■ What to work on:
Gather the lines from the material that contain "part".

■ Information provided:
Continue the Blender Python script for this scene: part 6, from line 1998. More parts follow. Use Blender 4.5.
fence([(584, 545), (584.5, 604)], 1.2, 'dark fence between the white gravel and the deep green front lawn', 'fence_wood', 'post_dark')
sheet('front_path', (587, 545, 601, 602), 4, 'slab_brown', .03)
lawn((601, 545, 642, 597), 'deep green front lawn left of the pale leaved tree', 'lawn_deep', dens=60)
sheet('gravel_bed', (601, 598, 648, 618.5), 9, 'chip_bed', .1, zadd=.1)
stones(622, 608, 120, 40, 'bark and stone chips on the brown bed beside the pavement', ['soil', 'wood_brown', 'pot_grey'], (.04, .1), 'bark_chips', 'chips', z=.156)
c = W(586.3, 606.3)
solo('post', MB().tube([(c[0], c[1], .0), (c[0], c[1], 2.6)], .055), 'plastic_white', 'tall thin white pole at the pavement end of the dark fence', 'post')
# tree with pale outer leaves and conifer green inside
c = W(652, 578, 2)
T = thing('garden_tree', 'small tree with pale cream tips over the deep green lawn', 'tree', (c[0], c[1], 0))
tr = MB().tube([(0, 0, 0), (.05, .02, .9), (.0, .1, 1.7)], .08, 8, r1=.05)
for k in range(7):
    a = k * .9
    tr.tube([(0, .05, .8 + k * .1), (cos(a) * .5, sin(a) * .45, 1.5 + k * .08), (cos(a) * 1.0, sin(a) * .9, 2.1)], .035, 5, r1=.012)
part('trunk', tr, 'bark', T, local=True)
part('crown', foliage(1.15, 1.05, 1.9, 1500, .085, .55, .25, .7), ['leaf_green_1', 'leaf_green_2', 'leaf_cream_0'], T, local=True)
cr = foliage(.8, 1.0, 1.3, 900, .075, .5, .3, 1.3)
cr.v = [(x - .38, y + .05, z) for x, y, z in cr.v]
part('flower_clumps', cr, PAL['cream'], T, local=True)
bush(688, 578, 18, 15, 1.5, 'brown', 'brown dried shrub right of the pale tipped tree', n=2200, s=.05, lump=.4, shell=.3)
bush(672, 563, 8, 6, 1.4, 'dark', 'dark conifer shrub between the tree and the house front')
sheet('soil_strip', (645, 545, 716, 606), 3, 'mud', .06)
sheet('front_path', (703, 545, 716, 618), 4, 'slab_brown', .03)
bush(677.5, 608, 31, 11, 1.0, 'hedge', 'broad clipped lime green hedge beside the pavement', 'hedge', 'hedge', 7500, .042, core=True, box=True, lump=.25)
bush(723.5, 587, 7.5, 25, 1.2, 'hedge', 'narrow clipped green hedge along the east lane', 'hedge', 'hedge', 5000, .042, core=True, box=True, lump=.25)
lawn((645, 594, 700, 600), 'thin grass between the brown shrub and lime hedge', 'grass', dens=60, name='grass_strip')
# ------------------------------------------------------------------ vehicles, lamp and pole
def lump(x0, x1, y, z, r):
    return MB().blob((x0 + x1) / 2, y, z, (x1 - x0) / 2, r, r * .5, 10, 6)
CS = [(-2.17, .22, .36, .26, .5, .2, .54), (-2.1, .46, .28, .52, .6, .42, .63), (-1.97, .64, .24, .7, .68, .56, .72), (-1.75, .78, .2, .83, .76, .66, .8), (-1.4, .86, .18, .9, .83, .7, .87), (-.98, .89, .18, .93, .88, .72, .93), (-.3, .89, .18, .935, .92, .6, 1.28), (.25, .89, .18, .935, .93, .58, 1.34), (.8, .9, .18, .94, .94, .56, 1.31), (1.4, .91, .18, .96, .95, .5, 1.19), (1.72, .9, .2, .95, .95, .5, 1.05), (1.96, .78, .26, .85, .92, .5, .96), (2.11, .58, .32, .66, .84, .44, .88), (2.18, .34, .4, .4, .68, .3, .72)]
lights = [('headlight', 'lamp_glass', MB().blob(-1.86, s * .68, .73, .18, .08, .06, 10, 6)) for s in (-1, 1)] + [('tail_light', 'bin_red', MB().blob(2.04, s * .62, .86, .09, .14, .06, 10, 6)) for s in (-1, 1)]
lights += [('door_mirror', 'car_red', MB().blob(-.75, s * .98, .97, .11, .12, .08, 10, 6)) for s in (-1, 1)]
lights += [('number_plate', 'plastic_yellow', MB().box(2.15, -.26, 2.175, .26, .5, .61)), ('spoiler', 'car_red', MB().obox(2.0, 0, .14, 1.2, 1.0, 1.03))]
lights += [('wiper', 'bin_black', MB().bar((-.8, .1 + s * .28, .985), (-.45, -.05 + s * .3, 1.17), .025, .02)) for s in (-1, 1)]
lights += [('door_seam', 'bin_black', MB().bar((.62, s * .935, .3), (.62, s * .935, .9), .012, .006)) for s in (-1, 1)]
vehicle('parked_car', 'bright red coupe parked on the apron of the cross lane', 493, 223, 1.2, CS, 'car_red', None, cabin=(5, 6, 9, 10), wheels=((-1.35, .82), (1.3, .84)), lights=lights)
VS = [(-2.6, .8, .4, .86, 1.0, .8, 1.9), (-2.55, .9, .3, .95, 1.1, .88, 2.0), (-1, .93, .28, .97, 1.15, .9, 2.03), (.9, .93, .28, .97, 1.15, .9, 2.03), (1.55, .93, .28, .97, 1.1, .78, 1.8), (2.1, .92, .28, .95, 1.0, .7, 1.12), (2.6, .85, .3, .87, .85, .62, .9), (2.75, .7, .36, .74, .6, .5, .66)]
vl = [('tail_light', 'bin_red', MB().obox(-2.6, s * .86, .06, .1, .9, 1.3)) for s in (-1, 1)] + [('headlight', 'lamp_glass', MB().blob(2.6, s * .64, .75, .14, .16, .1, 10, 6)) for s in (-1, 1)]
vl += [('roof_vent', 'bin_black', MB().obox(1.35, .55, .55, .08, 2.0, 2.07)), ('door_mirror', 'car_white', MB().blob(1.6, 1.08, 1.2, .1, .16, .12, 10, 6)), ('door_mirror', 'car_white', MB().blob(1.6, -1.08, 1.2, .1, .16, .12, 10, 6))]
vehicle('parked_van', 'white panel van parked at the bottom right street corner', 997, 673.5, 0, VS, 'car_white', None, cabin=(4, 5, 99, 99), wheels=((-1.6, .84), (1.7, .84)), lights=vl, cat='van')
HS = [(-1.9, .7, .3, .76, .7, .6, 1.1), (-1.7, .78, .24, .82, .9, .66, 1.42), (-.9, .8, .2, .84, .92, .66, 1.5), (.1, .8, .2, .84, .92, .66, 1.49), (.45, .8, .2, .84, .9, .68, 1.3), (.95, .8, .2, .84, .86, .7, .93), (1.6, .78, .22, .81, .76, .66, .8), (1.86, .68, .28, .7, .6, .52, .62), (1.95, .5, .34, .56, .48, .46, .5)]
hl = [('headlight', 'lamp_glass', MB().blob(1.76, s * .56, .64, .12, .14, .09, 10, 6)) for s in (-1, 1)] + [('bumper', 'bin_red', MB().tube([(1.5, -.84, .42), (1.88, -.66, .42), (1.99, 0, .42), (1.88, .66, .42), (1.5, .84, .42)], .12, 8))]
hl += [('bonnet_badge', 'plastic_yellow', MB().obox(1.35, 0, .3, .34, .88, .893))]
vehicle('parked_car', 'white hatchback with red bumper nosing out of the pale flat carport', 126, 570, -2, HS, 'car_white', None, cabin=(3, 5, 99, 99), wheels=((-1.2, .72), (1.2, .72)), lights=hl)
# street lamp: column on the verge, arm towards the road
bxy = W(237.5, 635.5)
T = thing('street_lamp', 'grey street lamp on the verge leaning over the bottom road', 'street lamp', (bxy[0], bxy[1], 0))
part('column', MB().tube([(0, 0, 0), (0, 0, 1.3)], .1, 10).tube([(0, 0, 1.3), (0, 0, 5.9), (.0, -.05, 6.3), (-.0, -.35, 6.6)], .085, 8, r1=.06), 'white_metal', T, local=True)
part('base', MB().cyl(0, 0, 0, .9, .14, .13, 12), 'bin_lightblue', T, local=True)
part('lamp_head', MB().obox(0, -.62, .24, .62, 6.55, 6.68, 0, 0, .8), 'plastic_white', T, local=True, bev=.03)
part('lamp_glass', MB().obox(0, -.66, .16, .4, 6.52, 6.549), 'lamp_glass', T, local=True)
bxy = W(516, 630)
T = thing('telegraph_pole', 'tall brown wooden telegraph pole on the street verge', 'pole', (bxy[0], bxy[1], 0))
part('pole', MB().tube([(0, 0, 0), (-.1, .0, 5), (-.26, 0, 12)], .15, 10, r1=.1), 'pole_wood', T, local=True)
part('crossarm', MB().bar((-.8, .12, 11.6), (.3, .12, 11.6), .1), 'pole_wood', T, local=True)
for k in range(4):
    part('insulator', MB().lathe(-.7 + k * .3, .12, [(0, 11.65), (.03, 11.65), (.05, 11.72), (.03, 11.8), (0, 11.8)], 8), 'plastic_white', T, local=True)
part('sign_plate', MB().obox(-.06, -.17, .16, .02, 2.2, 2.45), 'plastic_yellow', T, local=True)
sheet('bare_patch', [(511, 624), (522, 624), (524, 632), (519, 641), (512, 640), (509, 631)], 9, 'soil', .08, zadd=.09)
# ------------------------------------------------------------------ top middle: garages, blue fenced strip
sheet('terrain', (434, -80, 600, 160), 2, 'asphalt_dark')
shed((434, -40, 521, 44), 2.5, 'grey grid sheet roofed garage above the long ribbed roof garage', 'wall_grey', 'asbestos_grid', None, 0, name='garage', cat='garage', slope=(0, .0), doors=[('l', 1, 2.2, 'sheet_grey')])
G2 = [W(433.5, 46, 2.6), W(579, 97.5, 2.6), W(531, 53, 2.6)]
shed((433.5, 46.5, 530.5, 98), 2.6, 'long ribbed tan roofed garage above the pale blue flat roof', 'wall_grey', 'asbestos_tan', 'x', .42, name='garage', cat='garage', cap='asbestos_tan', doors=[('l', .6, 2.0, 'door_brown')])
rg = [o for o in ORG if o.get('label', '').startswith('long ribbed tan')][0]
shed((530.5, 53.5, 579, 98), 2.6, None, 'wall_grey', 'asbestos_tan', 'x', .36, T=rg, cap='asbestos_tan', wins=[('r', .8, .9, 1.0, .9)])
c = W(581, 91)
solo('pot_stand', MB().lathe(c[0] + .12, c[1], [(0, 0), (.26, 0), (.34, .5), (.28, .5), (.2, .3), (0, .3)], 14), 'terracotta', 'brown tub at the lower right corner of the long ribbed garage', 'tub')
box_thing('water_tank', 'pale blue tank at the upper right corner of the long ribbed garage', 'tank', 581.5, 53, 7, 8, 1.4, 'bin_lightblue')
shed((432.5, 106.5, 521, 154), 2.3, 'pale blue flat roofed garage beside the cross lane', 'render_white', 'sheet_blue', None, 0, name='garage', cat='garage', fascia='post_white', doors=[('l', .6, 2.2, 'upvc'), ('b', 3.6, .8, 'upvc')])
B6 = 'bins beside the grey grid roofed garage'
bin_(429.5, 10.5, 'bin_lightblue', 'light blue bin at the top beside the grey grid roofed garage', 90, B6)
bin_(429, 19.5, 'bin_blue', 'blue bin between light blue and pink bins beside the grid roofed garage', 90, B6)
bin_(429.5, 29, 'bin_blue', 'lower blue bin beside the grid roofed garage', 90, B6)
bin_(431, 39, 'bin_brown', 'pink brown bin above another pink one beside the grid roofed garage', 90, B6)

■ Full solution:
Continue the Blender Python script for this scene: part 6, from line 1998. More parts follow. Use Blender 4.5.
part('trunk', tr, 'bark', T, local=True)
part('crown', foliage(1.15, 1.05, 1.9, 1500, .085, .55, .25, .7), ['leaf_green_1', 'leaf_green_2', 'leaf_cream_0'], T, local=True)
part('flower_clumps', cr, PAL['cream'], T, local=True)
part('column', MB().tube([(0, 0, 0), (0, 0, 1.3)], .1, 10).tube([(0, 0, 1.3), (0, 0, 5.9), (.0, -.05, 6.3), (-.0, -.35, 6.6)], .085, 8, r1=.06), 'white_metal', T, local=True)
part('base', MB().cyl(0, 0, 0, .9, .14, .13, 12), 'bin_lightblue', T, local=True)
part('lamp_head', MB().obox(0, -.62, .24, .62, 6.55, 6.68, 0, 0, .8), 'plastic_white', T, local=True, bev=.03)
part('lamp_glass', MB().obox(0, -.66, .16, .4, 6.52, 6.549), 'lamp_glass', T, local=True)
part('pole', MB().tube([(0, 0, 0), (-.1, .0, 5), (-.26, 0, 12)], .15, 10, r1=.1), 'pole_wood', T, local=True)
part('crossarm', MB().bar((-.8, .12, 11.6), (.3, .12, 11.6), .1), 'pole_wood', T, local=True)
    part('insulator', MB().lathe(-.7 + k * .3, .12, [(0, 11.65), (.03, 11.65), (.05, 11.72), (.03, 11.8), (0, 11.8)], 8), 'plastic_white', T, local=True)
part('sign_plate', MB().obox(-.06, -.17, .16, .02, 2.2, 2.45), 'plastic_yellow', T, local=True)